EXERCISE INSTRUCTIONS
Repeat word for word the opening stretch of the entries, from the first line through the line containing "sc.camera = cam".

▼▼▼

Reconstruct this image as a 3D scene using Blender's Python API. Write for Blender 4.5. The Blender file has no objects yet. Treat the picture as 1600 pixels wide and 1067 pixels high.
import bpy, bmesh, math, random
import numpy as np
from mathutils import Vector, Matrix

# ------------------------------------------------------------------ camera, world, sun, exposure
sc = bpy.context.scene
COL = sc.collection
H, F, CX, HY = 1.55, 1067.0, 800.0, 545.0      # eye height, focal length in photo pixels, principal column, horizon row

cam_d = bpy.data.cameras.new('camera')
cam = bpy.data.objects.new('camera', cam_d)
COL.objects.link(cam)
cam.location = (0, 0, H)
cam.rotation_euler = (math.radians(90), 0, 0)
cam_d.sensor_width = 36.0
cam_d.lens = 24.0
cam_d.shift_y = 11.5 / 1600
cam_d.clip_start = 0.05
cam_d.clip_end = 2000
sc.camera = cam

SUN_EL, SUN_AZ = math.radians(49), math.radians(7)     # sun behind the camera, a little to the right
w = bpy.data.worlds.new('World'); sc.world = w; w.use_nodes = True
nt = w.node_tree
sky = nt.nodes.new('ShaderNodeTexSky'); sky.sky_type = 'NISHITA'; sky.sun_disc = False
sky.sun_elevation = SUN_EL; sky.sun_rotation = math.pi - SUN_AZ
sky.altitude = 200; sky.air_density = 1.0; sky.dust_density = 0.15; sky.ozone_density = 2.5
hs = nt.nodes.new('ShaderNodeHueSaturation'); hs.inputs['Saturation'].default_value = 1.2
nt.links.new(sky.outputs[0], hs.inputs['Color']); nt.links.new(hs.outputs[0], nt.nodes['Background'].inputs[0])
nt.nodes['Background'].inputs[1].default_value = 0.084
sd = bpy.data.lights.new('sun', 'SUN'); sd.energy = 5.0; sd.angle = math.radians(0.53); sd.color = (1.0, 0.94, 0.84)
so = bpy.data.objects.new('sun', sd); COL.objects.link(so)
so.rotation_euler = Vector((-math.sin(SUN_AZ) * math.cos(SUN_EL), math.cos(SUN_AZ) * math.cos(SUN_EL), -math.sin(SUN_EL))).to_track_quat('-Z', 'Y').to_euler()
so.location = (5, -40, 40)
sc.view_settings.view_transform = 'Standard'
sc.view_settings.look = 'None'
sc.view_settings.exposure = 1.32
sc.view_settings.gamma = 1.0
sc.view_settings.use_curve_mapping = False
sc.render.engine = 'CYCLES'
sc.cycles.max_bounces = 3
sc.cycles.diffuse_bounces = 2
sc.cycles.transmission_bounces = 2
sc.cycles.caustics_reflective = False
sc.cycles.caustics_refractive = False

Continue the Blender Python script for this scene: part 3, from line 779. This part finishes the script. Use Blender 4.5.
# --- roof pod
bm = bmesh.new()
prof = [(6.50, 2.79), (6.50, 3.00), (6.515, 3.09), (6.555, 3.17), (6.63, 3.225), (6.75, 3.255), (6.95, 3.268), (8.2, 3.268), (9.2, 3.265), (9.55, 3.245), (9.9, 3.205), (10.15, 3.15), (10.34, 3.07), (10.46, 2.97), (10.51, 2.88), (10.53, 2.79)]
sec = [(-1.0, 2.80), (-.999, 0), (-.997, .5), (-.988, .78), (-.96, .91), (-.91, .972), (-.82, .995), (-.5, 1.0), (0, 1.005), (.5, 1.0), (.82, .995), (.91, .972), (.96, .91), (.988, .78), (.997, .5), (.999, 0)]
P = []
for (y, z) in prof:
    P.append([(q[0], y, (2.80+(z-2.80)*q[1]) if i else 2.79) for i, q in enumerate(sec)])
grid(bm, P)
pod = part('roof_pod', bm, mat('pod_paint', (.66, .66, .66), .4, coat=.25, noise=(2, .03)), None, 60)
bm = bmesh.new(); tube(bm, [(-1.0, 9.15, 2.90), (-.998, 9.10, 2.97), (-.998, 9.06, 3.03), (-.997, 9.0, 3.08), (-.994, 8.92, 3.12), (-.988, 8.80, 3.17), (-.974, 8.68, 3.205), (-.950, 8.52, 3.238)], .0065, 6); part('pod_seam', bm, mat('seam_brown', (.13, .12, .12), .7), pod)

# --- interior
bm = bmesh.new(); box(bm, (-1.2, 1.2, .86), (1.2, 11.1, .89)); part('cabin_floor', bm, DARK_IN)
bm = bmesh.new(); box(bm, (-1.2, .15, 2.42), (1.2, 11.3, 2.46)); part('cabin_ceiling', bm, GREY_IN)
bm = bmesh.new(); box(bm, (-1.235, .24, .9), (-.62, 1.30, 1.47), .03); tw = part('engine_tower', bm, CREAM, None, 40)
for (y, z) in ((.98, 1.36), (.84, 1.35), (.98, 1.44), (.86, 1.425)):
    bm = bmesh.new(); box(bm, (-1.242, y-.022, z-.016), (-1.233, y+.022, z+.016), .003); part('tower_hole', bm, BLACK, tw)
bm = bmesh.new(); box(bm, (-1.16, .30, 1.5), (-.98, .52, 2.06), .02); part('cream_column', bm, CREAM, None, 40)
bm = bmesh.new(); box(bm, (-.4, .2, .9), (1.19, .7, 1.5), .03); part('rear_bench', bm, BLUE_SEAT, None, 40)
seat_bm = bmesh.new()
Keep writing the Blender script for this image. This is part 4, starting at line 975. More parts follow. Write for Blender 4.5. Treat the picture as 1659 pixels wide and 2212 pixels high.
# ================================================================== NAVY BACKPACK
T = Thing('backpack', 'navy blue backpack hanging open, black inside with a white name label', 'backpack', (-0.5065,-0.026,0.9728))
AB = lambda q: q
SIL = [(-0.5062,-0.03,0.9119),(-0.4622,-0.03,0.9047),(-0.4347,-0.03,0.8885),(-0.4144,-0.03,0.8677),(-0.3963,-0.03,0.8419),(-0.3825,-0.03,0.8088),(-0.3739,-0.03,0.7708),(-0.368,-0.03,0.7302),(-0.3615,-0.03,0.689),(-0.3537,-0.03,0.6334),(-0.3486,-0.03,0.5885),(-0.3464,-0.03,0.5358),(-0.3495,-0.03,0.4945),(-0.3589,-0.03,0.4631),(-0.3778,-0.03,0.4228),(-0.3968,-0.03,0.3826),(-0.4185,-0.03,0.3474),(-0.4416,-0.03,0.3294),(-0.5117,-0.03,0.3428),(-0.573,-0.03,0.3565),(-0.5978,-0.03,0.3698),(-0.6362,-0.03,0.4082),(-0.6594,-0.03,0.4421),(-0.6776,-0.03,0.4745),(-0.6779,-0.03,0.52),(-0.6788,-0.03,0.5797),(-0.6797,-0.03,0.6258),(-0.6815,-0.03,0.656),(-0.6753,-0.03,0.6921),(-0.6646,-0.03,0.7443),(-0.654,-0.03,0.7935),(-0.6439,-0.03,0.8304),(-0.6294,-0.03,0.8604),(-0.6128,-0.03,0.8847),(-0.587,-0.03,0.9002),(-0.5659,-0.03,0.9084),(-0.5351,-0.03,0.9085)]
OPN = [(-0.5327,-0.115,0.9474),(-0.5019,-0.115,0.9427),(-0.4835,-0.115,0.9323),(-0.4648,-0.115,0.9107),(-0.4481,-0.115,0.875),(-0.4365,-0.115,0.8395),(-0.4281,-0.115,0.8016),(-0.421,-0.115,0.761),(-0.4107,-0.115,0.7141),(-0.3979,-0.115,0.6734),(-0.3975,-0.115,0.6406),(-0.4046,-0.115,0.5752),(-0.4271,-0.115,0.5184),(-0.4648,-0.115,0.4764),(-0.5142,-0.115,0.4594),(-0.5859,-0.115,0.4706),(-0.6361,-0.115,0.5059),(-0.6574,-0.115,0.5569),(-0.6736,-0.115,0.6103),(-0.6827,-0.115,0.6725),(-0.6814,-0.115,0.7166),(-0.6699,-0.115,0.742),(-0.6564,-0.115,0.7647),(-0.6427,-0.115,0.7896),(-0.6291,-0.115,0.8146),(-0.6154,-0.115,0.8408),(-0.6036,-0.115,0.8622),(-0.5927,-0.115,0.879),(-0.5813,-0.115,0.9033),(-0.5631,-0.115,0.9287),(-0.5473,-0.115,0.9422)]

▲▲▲

EXERCISE SOLUTION
Reconstruct this image as a 3D scene using Blender's Python API. Write for Blender 4.5. The Blender file has no objects yet. Treat the picture as 1600 pixels wide and 1067 pixels high.
import bpy, bmesh, math, random
import numpy as np
from mathutils import Vector, Matrix

# ------------------------------------------------------------------ camera, world, sun, exposure
sc = bpy.context.scene
COL = sc.collection
H, F, CX, HY = 1.55, 1067.0, 800.0, 545.0      # eye height, focal length in photo pixels, principal column, horizon row

cam_d = bpy.data.cameras.new('camera')
cam = bpy.data.objects.new('camera', cam_d)
COL.objects.link(cam)
cam.location = (0, 0, H)
cam.rotation_euler = (math.radians(90), 0, 0)
cam_d.sensor_width = 36.0
cam_d.lens = 24.0
cam_d.shift_y = 11.5 / 1600
cam_d.clip_start = 0.05
cam_d.clip_end = 2000
sc.camera = cam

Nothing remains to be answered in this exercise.